• **WRITTEN EXERCISE**:
Repeat each entry exactly and drop the pictures.

[BEGIN EXTRACTED DATA]

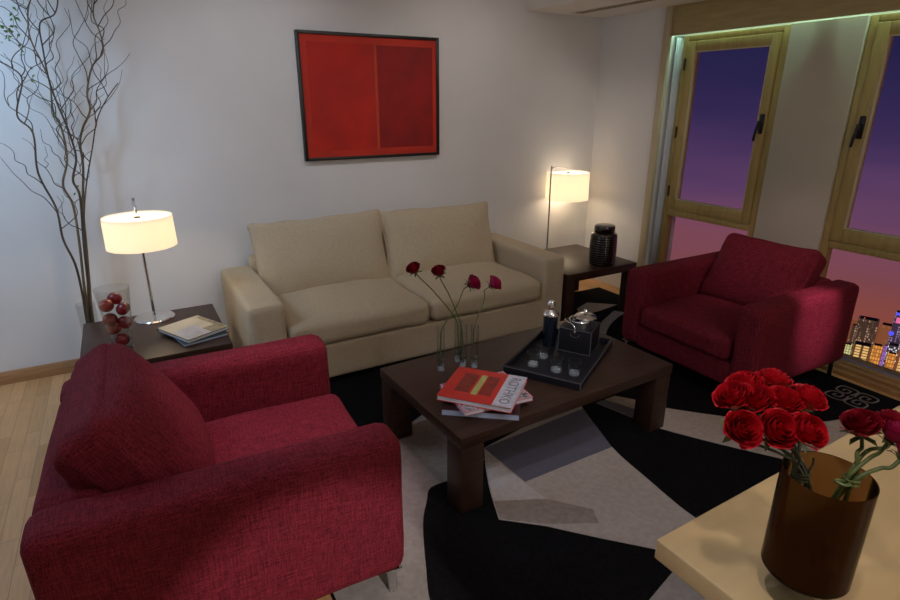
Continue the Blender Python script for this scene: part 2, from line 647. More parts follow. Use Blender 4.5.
def cushion(a, b, c, r=.05, n=14, puff=.03, pillow=0, wr=.004, seed=0, both=False, sag=0):
    """soft block with half sizes a, b, c; puffed along z; pillow>0 thins it towards its rim"""
    bm = bmesh.new()
    bmesh.ops.create_cube(bm, size=2)
    bmesh.ops.subdivide_edges(bm, edges=bm.edges[:], cuts=n, use_grid_fill=True)
    off = Vector((seed * 3.7, seed * 1.3, seed * 7.1))
    for v in bm.verts:
        p = Vector([math.copysign(abs(t) ** .62, t) for t in v.co])
        q = Vector((p.x * a, p.y * b, p.z * c))
        inn = Vector((max(-a + r, min(a - r, q.x)), max(-b + r, min(b - r, q.y)), max(-c + r, min(c - r, q.z)))) if r < min(a, b, c) else Vector((max(-a + r, min(a - r, q.x)), max(-b + r, min(b - r, q.y)), 0))
        d = q - inn
        if r >= min(a, b, c):
            d.z *= r / c
            L = max(abs(d.x), abs(d.y), abs(d.z))
            if d.length > 0:
                d = d.normalized() * r
                d.z *= c / r
        elif d.length > 1e-9:
            d = d.normalized() * r
        q = inn + d
        w = (1 - p.x ** 2) * (1 - p.y ** 2)
        if pillow:
            k = pillow + (1 - pillow) * max(0, (1 - abs(p.x) ** 3.5) * (1 - abs(p.y) ** 3.5)) ** .6
            q.z *= k
        if p.z > 0 or both:
            q.z += math.copysign(puff * w, p.z)
        # cloth pulled in a little between the corners
        if sag:
            q.x *= 1 - sag * (1 - p.y ** 2) * abs(p.x) ** 3
            q.y *= 1 - sag * (1 - p.x ** 2) * abs(p.y) ** 3
        nv = noise.noise_vector(q * 5 + off)
        nv2 = noise.noise_vector(q * 14 + off)
        q += nv * wr + nv2 * wr * .35
        v.co = q
    return bm


def soft_box(a, b, r=.04, n=10, wr=.003, seed=0):
    h = (Vector(b) - Vector(a)) / 2
    c = (Vector(b) + Vector(a)) / 2
    bm = cushion(h.x, h.y, h.z, r, n, 0, 0, wr, seed)
    for v in bm.verts:
        v.co += c
    return bm


# ------------------------------------------------------------------ setting
XR, YB, ZS, ZC = 4.09, 4.32, 2.47, 2.75
struct(obj('floor', bx((-2.2, -2.2, -.06), (4.34, YB + .1, 0)), M['floor']))
struct(obj('wall_back', bx((-2.3, YB, 0), (4.4, YB + .1, 2.85)), M['wall']))
struct(obj('wall_left', bx((-2.3, -2.2, 0), (-2.2, YB, 2.85)), M['wall']))
struct(obj('wall_front', bx((-2.3, -2.3, 0), (4.4, -2.2, 2.85)), M['wall']))
struct(obj('ceiling', bx((-2.2, -2.2, ZC), (4.4, YB, 2.85)), M['ceiling']))
bm = bmesh.new()
box(bm, (XR, 3.535, 0), (4.34, YB, ZS))
box(bm, (4.16, 2.0, 2.245), (4.34, 3.535, ZS))
box(bm, (4.16, -2.2, 2.245), (4.34, 2.0, ZS))
box(bm, (4.30, 3.432, .0), (4.34, 3.535, 2.3))
struct(obj('wall_right', bm, M['wall']))
bm = bmesh.new()
box(bm, (4.125, 2.062, .06), (4.30, 2.538, 2.245), .003)
box(bm, (4.125, -2.2, .06), (4.30, 1.13, 2.245), .003)
struct(obj('wall_right_panel', bm, M['pillar']))
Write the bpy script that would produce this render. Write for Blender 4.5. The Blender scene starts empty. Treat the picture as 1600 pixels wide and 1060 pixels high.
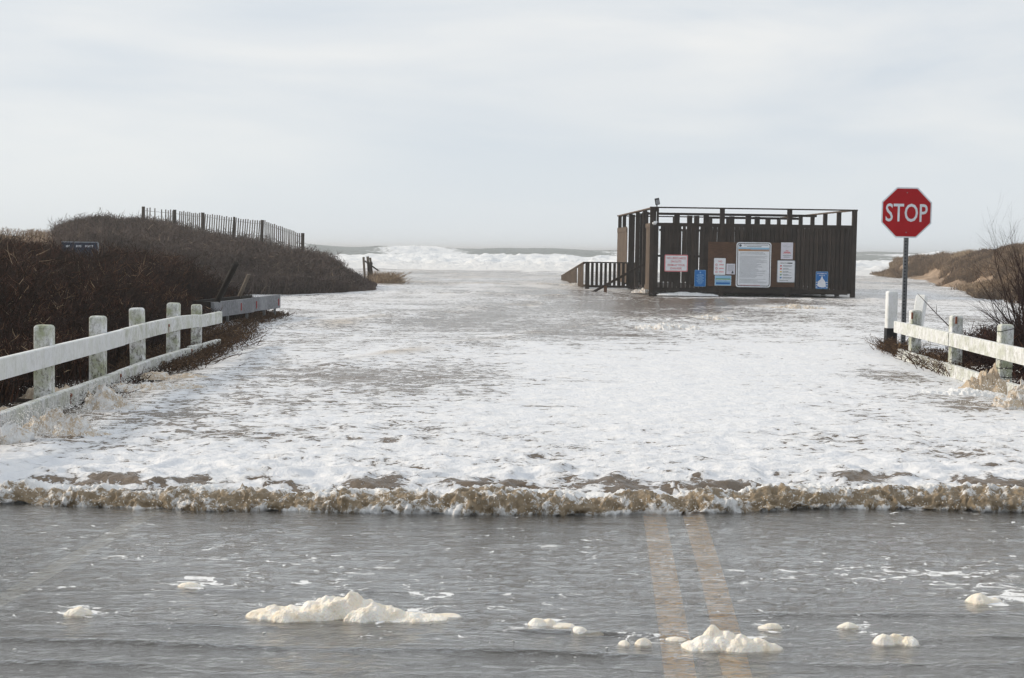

[END EXTRACTED DATA]

• **OUTPUT BELOW**:
Continue the Blender Python script for this scene: part 2, from line 647. More parts follow. Use Blender 4.5.
def cushion(a, b, c, r=.05, n=14, puff=.03, pillow=0, wr=.004, seed=0, both=False, sag=0):
    """soft block with half sizes a, b, c; puffed along z; pillow>0 thins it towards its rim"""
    bm = bmesh.new()
    bmesh.ops.create_cube(bm, size=2)
    bmesh.ops.subdivide_edges(bm, edges=bm.edges[:], cuts=n, use_grid_fill=True)
    off = Vector((seed * 3.7, seed * 1.3, seed * 7.1))
    for v in bm.verts:
        p = Vector([math.copysign(abs(t) ** .62, t) for t in v.co])
        q = Vector((p.x * a, p.y * b, p.z * c))
        inn = Vector((max(-a + r, min(a - r, q.x)), max(-b + r, min(b - r, q.y)), max(-c + r, min(c - r, q.z)))) if r < min(a, b, c) else Vector((max(-a + r, min(a - r, q.x)), max(-b + r, min(b - r, q.y)), 0))
        d = q - inn
        if r >= min(a, b, c):
            d.z *= r / c
            L = max(abs(d.x), abs(d.y), abs(d.z))
            if d.length > 0:
                d = d.normalized() * r
                d.z *= c / r
        elif d.length > 1e-9:
            d = d.normalized() * r
        q = inn + d
        w = (1 - p.x ** 2) * (1 - p.y ** 2)
        if pillow:
            k = pillow + (1 - pillow) * max(0, (1 - abs(p.x) ** 3.5) * (1 - abs(p.y) ** 3.5)) ** .6
            q.z *= k
        if p.z > 0 or both:
            q.z += math.copysign(puff * w, p.z)
        # cloth pulled in a little between the corners
        if sag:
            q.x *= 1 - sag * (1 - p.y ** 2) * abs(p.x) ** 3
            q.y *= 1 - sag * (1 - p.x ** 2) * abs(p.y) ** 3
        nv = noise.noise_vector(q * 5 + off)
        nv2 = noise.noise_vector(q * 14 + off)
        q += nv * wr + nv2 * wr * .35
        v.co = q
    return bm


def soft_box(a, b, r=.04, n=10, wr=.003, seed=0):
    h = (Vector(b) - Vector(a)) / 2
    c = (Vector(b) + Vector(a)) / 2
    bm = cushion(h.x, h.y, h.z, r, n, 0, 0, wr, seed)
    for v in bm.verts:
        v.co += c
    return bm


# ------------------------------------------------------------------ setting
XR, YB, ZS, ZC = 4.09, 4.32, 2.47, 2.75
struct(obj('floor', bx((-2.2, -2.2, -.06), (4.34, YB + .1, 0)), M['floor']))
struct(obj('wall_back', bx((-2.3, YB, 0), (4.4, YB + .1, 2.85)), M['wall']))
struct(obj('wall_left', bx((-2.3, -2.2, 0), (-2.2, YB, 2.85)), M['wall']))
struct(obj('wall_front', bx((-2.3, -2.3, 0), (4.4, -2.2, 2.85)), M['wall']))
struct(obj('ceiling', bx((-2.2, -2.2, ZC), (4.4, YB, 2.85)), M['ceiling']))
bm = bmesh.new()
box(bm, (XR, 3.535, 0), (4.34, YB, ZS))
box(bm, (4.16, 2.0, 2.245), (4.34, 3.535, ZS))
box(bm, (4.16, -2.2, 2.245), (4.34, 2.0, ZS))
box(bm, (4.30, 3.432, .0), (4.34, 3.535, 2.3))
struct(obj('wall_right', bm, M['wall']))
bm = bmesh.new()
box(bm, (4.125, 2.062, .06), (4.30, 2.538, 2.245), .003)
box(bm, (4.125, -2.2, .06), (4.30, 1.13, 2.245), .003)
struct(obj('wall_right_panel', bm, M['pillar']))
Write the bpy script that would produce this render. Write for Blender 4.5. The Blender scene starts empty. Treat the picture as 1600 pixels wide and 1060 pixels high.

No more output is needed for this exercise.